This is an old qualifying exam question of probability theory.
Let $\{X_n\}$ be a sequence of independent random variables with $X_1=0$ and for $k\geq 2$, define $X_k$ as $$\mathbf{P}(X_k=k)=\mathbf{P}(X_k=-k)=\frac{1}{2k\log k},\mathbf{P}(X_k=0)=1-\frac{1}{k\log k}.$$
Let $S_n=\sum_{k=1}^nX_n$. Show that $\dfrac{S_n}{n}$ converges to 0 in probability but not almost surely.
My attempt: For given $\epsilon>0$, $$\begin{align*}\mathbf{P}(|S_n|\geq n\epsilon) & \leq \frac{\text{Var}(S_n)}{n^2\epsilon^2}=\frac{1}{n^2\epsilon^2}\sum_{k=1}^n\text{Var}(X_k)\end{align*}\\ =\frac{1}{n^2\epsilon^2}\sum_{k=2}^n \frac{k}{\log k}\leq \frac{1}{n^2\epsilon^2}(n-1)\frac{n}{\log n}\to0$$ as $n\to\infty$. This proves that $\dfrac{S_n}{n}\to 0$ in probability.

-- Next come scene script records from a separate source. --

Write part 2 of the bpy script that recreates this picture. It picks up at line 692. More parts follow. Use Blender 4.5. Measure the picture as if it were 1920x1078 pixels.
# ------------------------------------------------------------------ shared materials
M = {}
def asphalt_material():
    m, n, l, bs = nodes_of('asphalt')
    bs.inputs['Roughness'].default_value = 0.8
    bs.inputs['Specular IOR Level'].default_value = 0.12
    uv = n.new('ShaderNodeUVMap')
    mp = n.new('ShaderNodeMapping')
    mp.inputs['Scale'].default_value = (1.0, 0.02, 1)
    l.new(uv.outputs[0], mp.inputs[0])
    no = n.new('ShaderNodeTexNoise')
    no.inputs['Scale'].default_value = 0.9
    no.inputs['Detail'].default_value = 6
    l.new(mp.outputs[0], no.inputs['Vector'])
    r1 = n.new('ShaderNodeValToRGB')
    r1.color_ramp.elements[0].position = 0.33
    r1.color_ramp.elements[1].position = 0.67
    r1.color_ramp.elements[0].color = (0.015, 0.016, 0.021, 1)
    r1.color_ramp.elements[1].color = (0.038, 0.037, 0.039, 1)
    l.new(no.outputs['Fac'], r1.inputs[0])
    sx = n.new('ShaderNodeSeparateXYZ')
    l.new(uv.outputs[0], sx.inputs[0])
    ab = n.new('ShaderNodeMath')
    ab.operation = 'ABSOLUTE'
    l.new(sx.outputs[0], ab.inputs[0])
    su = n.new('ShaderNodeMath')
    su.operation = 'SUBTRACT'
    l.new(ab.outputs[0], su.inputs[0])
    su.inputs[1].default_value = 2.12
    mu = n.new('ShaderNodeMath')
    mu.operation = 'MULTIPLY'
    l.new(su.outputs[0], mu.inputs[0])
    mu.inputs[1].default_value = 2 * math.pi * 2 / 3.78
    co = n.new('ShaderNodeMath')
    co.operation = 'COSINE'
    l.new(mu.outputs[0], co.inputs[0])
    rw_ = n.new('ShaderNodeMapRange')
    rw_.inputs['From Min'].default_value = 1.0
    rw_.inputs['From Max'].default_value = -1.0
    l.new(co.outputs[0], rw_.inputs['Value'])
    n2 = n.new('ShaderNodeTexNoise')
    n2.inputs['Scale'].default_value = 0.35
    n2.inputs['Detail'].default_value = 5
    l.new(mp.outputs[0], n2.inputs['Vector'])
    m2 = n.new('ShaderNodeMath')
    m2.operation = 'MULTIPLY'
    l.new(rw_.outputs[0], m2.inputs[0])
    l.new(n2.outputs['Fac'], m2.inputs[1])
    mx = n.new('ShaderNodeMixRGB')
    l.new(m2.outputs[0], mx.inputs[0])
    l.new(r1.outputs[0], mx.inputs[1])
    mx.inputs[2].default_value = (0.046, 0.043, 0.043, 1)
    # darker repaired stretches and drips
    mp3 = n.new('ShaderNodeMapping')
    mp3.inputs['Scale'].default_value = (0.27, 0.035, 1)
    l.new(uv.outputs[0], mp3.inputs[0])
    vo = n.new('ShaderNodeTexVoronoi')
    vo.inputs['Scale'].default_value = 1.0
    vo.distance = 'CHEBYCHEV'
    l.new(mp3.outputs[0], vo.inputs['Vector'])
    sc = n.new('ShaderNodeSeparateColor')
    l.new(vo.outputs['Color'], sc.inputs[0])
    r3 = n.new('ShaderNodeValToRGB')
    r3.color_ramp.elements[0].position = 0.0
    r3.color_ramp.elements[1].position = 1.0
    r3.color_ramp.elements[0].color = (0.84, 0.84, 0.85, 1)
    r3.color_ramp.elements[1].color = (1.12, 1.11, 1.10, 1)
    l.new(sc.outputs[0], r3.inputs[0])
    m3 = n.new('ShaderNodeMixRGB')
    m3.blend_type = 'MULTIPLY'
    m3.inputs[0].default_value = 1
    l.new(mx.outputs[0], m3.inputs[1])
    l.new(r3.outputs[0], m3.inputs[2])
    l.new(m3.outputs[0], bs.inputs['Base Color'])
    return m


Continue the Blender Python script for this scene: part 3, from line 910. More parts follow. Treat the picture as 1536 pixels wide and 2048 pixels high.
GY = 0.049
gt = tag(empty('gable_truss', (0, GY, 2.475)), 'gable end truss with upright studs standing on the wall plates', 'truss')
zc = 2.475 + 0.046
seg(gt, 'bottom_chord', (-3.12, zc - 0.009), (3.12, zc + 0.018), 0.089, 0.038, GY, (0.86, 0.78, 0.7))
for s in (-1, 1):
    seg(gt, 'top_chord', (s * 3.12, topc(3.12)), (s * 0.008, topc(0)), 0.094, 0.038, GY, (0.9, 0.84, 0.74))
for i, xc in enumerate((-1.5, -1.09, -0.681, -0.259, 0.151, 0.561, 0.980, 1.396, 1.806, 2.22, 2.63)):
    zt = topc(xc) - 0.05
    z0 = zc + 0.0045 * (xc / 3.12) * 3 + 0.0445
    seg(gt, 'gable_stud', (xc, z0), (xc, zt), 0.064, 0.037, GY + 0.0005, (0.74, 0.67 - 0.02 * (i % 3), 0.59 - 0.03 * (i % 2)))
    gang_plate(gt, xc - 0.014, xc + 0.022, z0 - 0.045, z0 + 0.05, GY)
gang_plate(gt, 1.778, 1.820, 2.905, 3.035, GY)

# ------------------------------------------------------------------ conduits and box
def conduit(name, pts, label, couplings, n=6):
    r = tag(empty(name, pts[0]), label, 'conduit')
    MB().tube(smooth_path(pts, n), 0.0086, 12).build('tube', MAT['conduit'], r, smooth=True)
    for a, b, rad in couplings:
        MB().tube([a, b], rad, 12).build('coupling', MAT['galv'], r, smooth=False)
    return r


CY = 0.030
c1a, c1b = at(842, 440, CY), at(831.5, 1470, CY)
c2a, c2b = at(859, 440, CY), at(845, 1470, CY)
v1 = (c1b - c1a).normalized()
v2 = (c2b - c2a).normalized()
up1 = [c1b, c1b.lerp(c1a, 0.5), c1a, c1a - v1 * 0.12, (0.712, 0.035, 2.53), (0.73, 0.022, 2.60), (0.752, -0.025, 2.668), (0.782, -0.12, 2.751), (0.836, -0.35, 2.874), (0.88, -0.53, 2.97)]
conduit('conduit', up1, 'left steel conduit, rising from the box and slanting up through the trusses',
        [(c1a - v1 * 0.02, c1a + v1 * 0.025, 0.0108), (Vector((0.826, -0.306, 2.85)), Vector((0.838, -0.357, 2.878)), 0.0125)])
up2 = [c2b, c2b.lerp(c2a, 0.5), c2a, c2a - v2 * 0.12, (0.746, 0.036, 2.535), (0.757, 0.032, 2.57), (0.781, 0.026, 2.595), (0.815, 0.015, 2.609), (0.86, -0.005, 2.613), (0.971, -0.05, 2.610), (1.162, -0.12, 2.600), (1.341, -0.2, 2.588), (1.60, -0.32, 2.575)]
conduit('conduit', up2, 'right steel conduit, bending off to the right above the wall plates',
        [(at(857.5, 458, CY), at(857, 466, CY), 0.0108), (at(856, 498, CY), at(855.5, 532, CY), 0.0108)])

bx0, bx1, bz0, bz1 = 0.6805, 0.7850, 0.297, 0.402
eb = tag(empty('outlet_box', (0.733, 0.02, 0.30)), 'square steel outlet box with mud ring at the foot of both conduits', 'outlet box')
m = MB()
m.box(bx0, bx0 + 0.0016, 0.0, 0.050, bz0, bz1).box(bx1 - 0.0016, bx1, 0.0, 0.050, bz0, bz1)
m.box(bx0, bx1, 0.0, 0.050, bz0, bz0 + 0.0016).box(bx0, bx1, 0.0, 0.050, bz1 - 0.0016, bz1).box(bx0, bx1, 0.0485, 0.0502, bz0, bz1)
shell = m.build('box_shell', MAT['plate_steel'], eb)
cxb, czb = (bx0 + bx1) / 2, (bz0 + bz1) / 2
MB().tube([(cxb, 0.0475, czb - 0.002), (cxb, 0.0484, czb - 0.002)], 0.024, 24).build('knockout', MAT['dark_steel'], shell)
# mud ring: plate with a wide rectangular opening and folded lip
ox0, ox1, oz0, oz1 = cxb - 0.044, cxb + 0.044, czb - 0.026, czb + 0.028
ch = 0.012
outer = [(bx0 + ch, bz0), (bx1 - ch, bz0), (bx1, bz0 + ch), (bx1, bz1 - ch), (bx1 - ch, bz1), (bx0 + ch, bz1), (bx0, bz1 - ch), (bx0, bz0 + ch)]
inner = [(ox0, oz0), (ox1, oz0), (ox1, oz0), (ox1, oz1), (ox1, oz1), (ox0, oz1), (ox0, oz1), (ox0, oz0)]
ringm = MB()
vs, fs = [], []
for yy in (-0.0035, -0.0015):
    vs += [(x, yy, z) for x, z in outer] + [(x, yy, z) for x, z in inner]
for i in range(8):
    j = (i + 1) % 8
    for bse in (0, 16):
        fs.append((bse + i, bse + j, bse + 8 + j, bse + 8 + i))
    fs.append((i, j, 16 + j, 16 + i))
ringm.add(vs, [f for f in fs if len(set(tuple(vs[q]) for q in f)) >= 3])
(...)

However, I'm stuck with proving that $\dfrac{S_n}{n}$ does not converge to 0 a.s. I'd like to apply Borel-Cantelli lemma here, but each $S_n$ is not independent, so the fact that $\sum_{k=1}^\infty \frac{1}{k\log k}=\infty$ cannot tell anything about convergence. Does anyone have ideas?
Thanks in advance!
Best Answer
If $\frac {S_n} n$ converges a.s. it can only converge to $0$ a.s.. In this case $\frac {X_n} n =\frac {S_n-S_{n-1}} n \to 0$ a.s. But $P\{X_n =n\ i.o. \}=1$ because $ \sum P\{X_n =n \} =\sum \frac 1 {n log \, n} =\infty$ and the events here are independent.